How CivilSense Computes Climate-Adjusted Hazard Scores

Hazard scoring is the foundation of catastrophe modeling. Before you can estimate losses, you need to know what physical intensity a location will experience from a given peril. CivilSense computes Climate-Adjusted Hazard Scores on a 0–10 scale for six US perils: earthquake, hurricane, wildfire, flood, hail, and tornado.

Every score is fully decomposed. We show the components, the weights, and the source data. This is a deliberate choice.

Why Transparency Matters

The incumbent cat modeling platforms — AIR (Verisk), RMS (Moody's), and CoreLogic — treat their scoring methodologies as proprietary black boxes. This made sense in 1990 when data was scarce and modeling was a genuine competitive moat. It makes less sense in 2026 when the underlying data is freely available from federal agencies and the peer-reviewed literature is indexed and searchable.

More importantly, insurance professionals need to defend scores to their compliance teams, regulators, and reinsurers. A score that says "7.8 out of 10" without showing how it got there is useless in a regulatory filing. A score that says "7.8 based on: historical CAT3+ track frequency (3.1/3.5), NOAA SLOSH surge zone classification (2.8/3.0), and coastal proximity (2.3/3.5)" is defensible.

Scoring Architecture

Each peril score is the sum of weighted components. Components are derived from three data layers:

Historical frequency. How often has this peril affected this location in the observational record? For hurricanes, we use IBTrACS (1842–present, North Atlantic basin) to count CAT3+ tracks within 100km. For earthquakes, we use the USGS earthquake catalog with Gutenberg-Richter frequency analysis. For wildfires, NIFC perimeters (1984–present) provide fire frequency by region.

Hazard zone classification. Federal agencies publish authoritative hazard zone maps. FEMA flood zones (A, AE, V, X) classify flood risk. NOAA SLOSH model outputs classify storm surge exposure by hurricane category. USGS National Seismic Hazard Maps provide probabilistic ground motion estimates. These zones are the bedrock of hazard assessment — they represent decades of scientific work and billions of dollars in modeling investment.

Physical proximity and exposure. Distance to fault lines (USGS Quaternary Fault Database), distance to coastline (NOAA National Shoreline), distance to wildland-urban interface (USGS SILVIS Lab WUI data). These are geometric calculations against authoritative federal datasets.

Climate Adjustment

Historical frequency alone is insufficient because the climate is changing. Hurricane intensification rates in the Atlantic basin have increased measurably since 1980. Wildfire seasons in the western US are longer and more severe than the historical average. Flood return periods computed from 20th-century data underestimate 21st-century flood risk in many US watersheds.

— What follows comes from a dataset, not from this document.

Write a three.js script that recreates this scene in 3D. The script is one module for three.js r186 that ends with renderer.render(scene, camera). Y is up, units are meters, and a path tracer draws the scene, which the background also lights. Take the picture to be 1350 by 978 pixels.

CivilSense applies climate adjustment factors derived from peer-reviewed research. Each adjustment factor is stored in the model parameters database with a citation to the source paper. When a new paper is published that updates a climate trend estimate, the adjustment factor is versioned — the old value is superseded, not deleted. The full parameter history is preserved.

What Hazard Scores Are Not

Hazard scores are not risk scores. Risk requires exposure data — what is the replacement value of the structure at this location? What construction type? What year built? Until property-level exposure data is integrated (via ATTOM or comparable sources), CivilSense labels all scores as "Climate-Adjusted Hazard Scores" and includes a disclaimer: "Property exposure data not included. Not a substitute for professional actuarial assessment."

This distinction matters to actuaries. Conflating hazard and risk is a credibility-destroying mistake that we refuse to make.